• Your objective
Find the lines holding "from" and copy them.

Begin Data excerpt

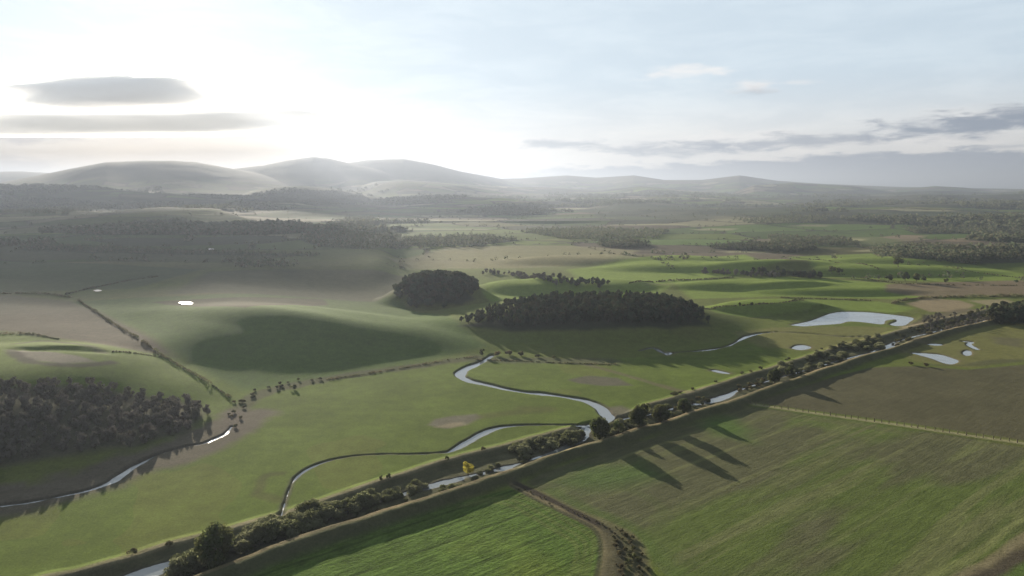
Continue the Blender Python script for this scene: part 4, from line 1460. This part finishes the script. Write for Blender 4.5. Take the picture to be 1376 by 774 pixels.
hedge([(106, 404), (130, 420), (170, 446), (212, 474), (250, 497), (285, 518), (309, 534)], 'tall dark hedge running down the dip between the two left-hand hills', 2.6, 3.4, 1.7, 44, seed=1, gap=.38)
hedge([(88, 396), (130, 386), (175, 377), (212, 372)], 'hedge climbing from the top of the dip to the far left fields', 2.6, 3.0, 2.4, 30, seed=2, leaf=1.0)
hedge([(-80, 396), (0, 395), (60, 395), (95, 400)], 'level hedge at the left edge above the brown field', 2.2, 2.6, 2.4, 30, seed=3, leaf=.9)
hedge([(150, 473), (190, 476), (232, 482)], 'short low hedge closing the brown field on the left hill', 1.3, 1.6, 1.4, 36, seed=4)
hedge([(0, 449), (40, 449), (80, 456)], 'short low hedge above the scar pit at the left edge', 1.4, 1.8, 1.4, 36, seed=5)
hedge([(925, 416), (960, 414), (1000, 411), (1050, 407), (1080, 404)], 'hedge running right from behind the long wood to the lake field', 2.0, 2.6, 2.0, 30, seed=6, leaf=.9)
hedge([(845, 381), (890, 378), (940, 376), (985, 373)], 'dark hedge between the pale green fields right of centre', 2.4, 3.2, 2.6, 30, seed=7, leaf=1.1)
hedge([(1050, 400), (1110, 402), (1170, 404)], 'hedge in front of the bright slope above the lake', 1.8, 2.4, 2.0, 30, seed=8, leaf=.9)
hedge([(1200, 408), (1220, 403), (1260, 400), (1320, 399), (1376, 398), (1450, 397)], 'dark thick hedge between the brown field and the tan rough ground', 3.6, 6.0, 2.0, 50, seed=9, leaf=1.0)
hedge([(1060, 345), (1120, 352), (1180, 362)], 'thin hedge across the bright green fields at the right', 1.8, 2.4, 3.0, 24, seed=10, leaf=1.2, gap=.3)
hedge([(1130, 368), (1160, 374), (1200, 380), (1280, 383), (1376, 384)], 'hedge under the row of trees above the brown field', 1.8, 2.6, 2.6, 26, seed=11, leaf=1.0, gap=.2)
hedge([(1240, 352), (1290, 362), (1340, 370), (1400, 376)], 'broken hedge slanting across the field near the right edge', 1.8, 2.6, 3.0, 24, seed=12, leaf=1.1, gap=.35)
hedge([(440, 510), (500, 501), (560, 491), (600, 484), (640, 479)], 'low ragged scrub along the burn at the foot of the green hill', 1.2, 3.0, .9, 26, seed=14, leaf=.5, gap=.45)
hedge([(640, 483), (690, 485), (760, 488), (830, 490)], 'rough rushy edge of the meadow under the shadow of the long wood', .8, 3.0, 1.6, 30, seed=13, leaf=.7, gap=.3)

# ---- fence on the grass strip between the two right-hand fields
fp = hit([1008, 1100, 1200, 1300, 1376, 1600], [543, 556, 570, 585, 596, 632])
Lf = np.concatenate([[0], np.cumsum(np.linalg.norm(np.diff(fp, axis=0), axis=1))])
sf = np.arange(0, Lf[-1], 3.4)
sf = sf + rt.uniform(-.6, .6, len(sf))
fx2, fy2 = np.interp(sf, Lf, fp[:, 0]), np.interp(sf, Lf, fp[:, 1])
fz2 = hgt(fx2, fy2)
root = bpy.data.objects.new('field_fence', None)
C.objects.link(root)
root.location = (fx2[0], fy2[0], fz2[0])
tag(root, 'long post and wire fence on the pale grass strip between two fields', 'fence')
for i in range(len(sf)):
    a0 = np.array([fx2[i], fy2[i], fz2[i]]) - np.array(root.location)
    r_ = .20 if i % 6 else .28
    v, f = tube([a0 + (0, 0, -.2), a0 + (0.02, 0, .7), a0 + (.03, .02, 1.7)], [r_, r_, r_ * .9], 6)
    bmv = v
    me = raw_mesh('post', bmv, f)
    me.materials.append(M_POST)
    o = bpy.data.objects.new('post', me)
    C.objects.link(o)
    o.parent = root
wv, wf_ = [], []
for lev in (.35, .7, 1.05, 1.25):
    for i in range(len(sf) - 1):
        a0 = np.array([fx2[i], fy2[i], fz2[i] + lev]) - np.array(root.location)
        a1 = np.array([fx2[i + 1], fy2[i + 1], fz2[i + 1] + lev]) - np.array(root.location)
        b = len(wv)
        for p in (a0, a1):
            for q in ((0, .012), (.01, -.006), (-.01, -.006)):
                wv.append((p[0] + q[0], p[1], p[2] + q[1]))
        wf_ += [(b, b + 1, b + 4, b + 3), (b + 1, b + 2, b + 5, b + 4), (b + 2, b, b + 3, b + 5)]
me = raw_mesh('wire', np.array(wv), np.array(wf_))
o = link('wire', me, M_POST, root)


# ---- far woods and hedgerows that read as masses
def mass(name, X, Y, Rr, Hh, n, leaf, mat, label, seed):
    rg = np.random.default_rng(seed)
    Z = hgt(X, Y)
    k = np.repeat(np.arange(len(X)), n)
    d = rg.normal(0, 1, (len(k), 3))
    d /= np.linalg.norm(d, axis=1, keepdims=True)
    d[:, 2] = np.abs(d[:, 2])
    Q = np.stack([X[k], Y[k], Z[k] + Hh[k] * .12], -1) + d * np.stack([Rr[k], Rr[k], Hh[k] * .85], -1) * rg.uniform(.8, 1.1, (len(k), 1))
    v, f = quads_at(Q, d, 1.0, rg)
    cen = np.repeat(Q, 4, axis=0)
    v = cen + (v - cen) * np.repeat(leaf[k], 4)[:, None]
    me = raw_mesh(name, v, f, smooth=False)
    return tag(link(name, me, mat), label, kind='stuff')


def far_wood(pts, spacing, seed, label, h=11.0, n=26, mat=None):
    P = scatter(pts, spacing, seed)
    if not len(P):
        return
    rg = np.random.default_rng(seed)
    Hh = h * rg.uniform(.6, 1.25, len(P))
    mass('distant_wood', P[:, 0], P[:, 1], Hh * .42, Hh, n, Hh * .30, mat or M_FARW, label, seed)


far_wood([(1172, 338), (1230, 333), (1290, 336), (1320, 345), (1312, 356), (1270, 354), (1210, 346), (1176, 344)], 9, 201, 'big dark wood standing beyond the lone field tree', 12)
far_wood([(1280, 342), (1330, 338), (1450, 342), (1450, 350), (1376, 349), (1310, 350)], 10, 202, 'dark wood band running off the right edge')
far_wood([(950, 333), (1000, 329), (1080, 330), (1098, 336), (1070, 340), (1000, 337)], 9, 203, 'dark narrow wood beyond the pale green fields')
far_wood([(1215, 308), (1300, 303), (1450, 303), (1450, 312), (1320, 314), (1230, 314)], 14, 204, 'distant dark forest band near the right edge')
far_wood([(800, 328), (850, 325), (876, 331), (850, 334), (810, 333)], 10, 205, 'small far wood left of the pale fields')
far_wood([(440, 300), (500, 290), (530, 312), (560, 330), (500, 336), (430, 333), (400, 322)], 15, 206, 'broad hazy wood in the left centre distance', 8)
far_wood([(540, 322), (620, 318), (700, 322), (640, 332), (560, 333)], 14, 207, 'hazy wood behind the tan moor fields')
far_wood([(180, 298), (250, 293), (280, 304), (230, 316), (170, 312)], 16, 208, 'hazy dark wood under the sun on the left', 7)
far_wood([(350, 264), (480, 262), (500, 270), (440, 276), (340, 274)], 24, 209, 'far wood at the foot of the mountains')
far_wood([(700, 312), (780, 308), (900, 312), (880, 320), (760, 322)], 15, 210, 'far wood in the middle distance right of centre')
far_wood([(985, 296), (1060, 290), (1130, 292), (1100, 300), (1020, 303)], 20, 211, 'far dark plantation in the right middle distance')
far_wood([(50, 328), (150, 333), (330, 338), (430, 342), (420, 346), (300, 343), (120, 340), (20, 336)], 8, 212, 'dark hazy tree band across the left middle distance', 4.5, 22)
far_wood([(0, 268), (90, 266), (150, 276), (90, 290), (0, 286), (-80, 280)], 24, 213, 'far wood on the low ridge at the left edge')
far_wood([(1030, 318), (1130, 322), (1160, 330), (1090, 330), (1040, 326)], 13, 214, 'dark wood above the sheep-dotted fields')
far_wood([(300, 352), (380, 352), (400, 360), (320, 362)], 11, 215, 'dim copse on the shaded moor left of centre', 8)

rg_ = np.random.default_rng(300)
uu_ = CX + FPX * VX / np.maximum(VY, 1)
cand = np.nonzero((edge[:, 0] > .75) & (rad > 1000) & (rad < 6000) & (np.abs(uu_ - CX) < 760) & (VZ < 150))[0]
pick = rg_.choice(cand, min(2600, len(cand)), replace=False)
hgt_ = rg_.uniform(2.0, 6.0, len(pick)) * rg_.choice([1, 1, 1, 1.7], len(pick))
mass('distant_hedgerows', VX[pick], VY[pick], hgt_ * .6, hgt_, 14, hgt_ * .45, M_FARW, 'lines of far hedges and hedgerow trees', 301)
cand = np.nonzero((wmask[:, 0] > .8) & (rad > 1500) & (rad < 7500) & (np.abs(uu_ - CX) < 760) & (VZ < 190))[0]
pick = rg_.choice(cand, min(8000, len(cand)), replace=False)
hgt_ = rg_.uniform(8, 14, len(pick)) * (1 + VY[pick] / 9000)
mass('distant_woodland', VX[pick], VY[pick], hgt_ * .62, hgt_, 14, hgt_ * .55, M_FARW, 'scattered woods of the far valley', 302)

End Data excerpt

• Task answer
Continue the Blender Python script for this scene: part 4, from line 1460. This part finishes the script. Write for Blender 4.5. Take the picture to be 1376 by 774 pixels.
hedge([(88, 396), (130, 386), (175, 377), (212, 372)], 'hedge climbing from the top of the dip to the far left fields', 2.6, 3.0, 2.4, 30, seed=2, leaf=1.0)
hedge([(925, 416), (960, 414), (1000, 411), (1050, 407), (1080, 404)], 'hedge running right from behind the long wood to the lake field', 2.0, 2.6, 2.0, 30, seed=6, leaf=.9)